- Data lines -
==========
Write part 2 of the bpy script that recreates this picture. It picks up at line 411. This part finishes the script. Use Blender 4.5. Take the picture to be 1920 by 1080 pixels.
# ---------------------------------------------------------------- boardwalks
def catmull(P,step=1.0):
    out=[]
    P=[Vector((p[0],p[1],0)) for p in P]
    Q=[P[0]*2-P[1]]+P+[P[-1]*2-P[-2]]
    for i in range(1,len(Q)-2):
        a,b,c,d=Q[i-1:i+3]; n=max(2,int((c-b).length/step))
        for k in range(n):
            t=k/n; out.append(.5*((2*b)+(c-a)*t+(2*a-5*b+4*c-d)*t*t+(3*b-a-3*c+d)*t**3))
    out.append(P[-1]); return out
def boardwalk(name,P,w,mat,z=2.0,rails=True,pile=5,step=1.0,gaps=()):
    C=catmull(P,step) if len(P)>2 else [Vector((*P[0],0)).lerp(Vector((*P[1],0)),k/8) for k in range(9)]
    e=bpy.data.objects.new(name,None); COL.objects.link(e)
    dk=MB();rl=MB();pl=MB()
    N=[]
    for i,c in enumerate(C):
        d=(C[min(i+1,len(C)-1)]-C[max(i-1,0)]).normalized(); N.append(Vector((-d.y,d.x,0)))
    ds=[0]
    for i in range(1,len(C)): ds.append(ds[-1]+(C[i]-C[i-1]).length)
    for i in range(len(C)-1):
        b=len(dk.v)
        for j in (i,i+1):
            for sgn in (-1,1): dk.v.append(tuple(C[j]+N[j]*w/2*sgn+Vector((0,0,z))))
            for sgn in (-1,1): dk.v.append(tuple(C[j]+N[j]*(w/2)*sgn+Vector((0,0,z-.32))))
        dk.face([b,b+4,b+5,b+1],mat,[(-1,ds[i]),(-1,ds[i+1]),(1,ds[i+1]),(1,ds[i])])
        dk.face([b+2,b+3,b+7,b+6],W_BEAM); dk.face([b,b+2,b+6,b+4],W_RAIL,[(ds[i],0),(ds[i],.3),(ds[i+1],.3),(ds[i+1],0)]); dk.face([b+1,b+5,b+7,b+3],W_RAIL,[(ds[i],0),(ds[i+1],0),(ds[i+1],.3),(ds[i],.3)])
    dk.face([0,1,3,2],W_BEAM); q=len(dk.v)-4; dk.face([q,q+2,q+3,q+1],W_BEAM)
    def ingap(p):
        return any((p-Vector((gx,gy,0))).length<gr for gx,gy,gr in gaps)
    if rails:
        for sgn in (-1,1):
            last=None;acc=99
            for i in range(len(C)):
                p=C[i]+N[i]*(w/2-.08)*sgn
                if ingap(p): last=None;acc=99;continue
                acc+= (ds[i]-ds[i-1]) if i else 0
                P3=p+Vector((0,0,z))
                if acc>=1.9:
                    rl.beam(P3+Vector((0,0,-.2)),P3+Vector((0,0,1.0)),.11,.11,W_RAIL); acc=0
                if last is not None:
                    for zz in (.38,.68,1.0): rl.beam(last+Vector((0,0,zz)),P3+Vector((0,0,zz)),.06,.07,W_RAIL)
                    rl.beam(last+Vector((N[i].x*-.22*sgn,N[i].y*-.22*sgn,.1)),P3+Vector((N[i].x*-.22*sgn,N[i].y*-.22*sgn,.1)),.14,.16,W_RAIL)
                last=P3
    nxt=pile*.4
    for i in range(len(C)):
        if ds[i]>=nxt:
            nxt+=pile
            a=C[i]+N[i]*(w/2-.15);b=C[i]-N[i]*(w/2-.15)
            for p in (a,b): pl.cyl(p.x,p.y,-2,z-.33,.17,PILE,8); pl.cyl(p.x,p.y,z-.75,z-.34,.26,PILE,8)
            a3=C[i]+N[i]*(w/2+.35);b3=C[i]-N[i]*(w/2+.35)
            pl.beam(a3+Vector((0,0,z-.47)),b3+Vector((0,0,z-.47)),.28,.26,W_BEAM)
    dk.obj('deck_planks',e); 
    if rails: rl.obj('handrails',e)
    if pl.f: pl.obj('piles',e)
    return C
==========
- Aim -
Nothing should be left out: repeat all of the data exactly.

- Correct result -
Write part 2 of the bpy script that recreates this picture. It picks up at line 411. This part finishes the script. Use Blender 4.5. Take the picture to be 1920 by 1080 pixels.
# ---------------------------------------------------------------- boardwalks
def catmull(P,step=1.0):
    out=[]
    P=[Vector((p[0],p[1],0)) for p in P]
    Q=[P[0]*2-P[1]]+P+[P[-1]*2-P[-2]]
    for i in range(1,len(Q)-2):
        a,b,c,d=Q[i-1:i+3]; n=max(2,int((c-b).length/step))
        for k in range(n):
            t=k/n; out.append(.5*((2*b)+(c-a)*t+(2*a-5*b+4*c-d)*t*t+(3*b-a-3*c+d)*t**3))
    out.append(P[-1]); return out
def boardwalk(name,P,w,mat,z=2.0,rails=True,pile=5,step=1.0,gaps=()):
    C=catmull(P,step) if len(P)>2 else [Vector((*P[0],0)).lerp(Vector((*P[1],0)),k/8) for k in range(9)]
    e=bpy.data.objects.new(name,None); COL.objects.link(e)
    dk=MB();rl=MB();pl=MB()
    N=[]
    for i,c in enumerate(C):
        d=(C[min(i+1,len(C)-1)]-C[max(i-1,0)]).normalized(); N.append(Vector((-d.y,d.x,0)))
    ds=[0]
    for i in range(1,len(C)): ds.append(ds[-1]+(C[i]-C[i-1]).length)
    for i in range(len(C)-1):
        b=len(dk.v)
        for j in (i,i+1):
            for sgn in (-1,1): dk.v.append(tuple(C[j]+N[j]*w/2*sgn+Vector((0,0,z))))
            for sgn in (-1,1): dk.v.append(tuple(C[j]+N[j]*(w/2)*sgn+Vector((0,0,z-.32))))
        dk.face([b,b+4,b+5,b+1],mat,[(-1,ds[i]),(-1,ds[i+1]),(1,ds[i+1]),(1,ds[i])])
        dk.face([b+2,b+3,b+7,b+6],W_BEAM); dk.face([b,b+2,b+6,b+4],W_RAIL,[(ds[i],0),(ds[i],.3),(ds[i+1],.3),(ds[i+1],0)]); dk.face([b+1,b+5,b+7,b+3],W_RAIL,[(ds[i],0),(ds[i+1],0),(ds[i+1],.3),(ds[i],.3)])
    dk.face([0,1,3,2],W_BEAM); q=len(dk.v)-4; dk.face([q,q+2,q+3,q+1],W_BEAM)
    def ingap(p):
        return any((p-Vector((gx,gy,0))).length<gr for gx,gy,gr in gaps)
    if rails:
        for sgn in (-1,1):
            last=None;acc=99
            for i in range(len(C)):
                p=C[i]+N[i]*(w/2-.08)*sgn
                if ingap(p): last=None;acc=99;continue
                acc+= (ds[i]-ds[i-1]) if i else 0
                P3=p+Vector((0,0,z))
                if acc>=1.9:
                    rl.beam(P3+Vector((0,0,-.2)),P3+Vector((0,0,1.0)),.11,.11,W_RAIL); acc=0
                if last is not None:
                    for zz in (.38,.68,1.0): rl.beam(last+Vector((0,0,zz)),P3+Vector((0,0,zz)),.06,.07,W_RAIL)
                    rl.beam(last+Vector((N[i].x*-.22*sgn,N[i].y*-.22*sgn,.1)),P3+Vector((N[i].x*-.22*sgn,N[i].y*-.22*sgn,.1)),.14,.16,W_RAIL)
                last=P3
    nxt=pile*.4
    for i in range(len(C)):
        if ds[i]>=nxt:
            nxt+=pile
            a=C[i]+N[i]*(w/2-.15);b=C[i]-N[i]*(w/2-.15)
            for p in (a,b): pl.cyl(p.x,p.y,-2,z-.33,.17,PILE,8); pl.cyl(p.x,p.y,z-.75,z-.34,.26,PILE,8)
            a3=C[i]+N[i]*(w/2+.35);b3=C[i]-N[i]*(w/2+.35)
            pl.beam(a3+Vector((0,0,z-.47)),b3+Vector((0,0,z-.47)),.28,.26,W_BEAM)
    dk.obj('deck_planks',e); 
    if rails: rl.obj('handrails',e)
    if pl.f: pl.obj('piles',e)
    return C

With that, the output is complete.